Penghapusan Kredit Butuh Aturan Ketat, Hindari Moral Hazard

Banten, PaFI Indonesia — Presiden Prabowo Subianto telah menandatangani Peraturan Pemerintah (PP) Nomor 47 Tahun 2024, yang memungkinkan penghapusan kredit macet bagi usaha mikro, kecil, dan menengah (UMKM) di sektor pertanian, perkebunan, peternakan, perikanan, kelautan, dan sektor lainnya. Meski disambut baik, ekonom dan pengamat perbankan menilai langkah ini memerlukan aturan teknis yang jelas untuk menjaga risiko moral yang dapat timbul.
Pengamat perbankan dari Universitas Bina Nusantara (Binus), Doddy Ariefianto, menilai PP tersebut masih bersifat terlalu umum. Ia menekankan pentingnya peraturan teknis, seperti Peraturan Otoritas Jasa Keuangan (POJK), untuk mengatur kriteria kredit dan mekanisme penghapusan tagihan.

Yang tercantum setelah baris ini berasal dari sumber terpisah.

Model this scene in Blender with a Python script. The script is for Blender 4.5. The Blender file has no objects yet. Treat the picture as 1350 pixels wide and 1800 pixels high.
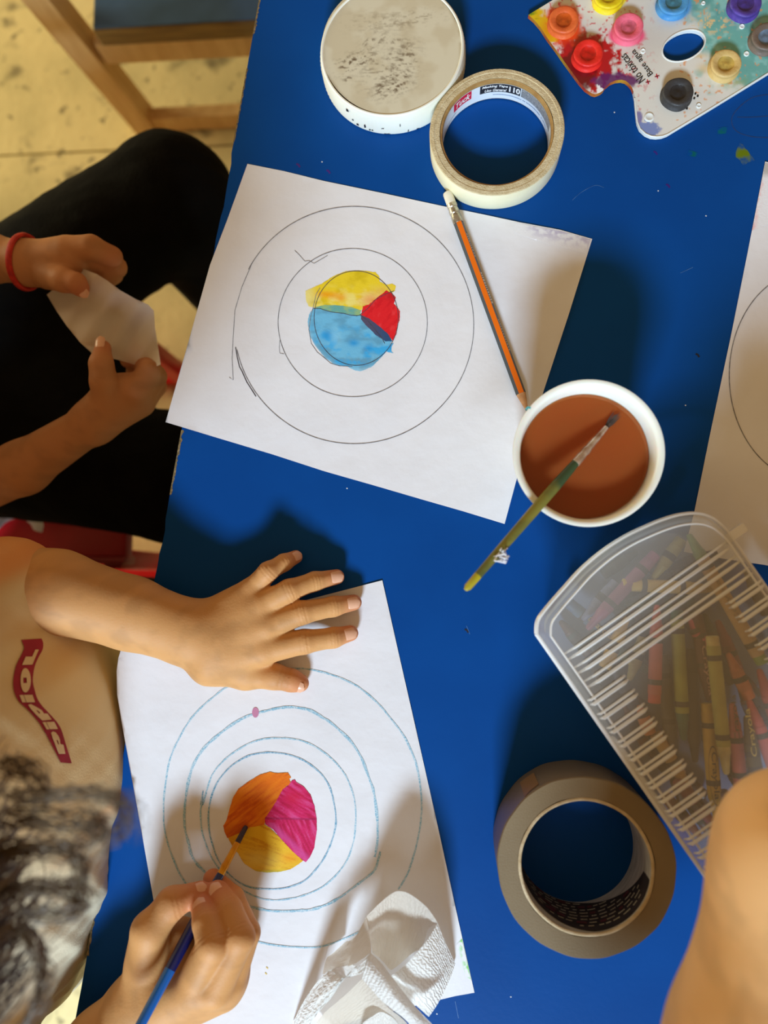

“Cuma memang ini perlu dijaga ya moral hazard-nya ya. Tadi terutama hal-hal itu harus diperjelas dan tegas gitu. Interpretasi daripada PP ini ya. Karena kita khawatir yang kayak begini nih moral hazard,” ujarnya.

Ia mengingatkan, tanpa aturan teknis yang tegas, kebijakan ini bisa disalahgunakan oleh pihak yang tidak bertanggung jawab. Penghapusan utang UMKM yang mencapai nominal hingga Rp500 juta harus melalui proses seleksi yang ketat untuk memastikan hanya debitur yang benar-benar layak mendapat manfaat tersebut.

“Iya kalau dihapus orang yang benar, kalau nggak? Kan macam-macam. Kan ada memang individu yang memang bermasalah secara ekonomi dan nggak bisa bangkit lagi, tapi punya niat yang baik. Ada yang niat juga nggak baik, individu karakter rusak. Emang harus di-blacklist,” tegas dia.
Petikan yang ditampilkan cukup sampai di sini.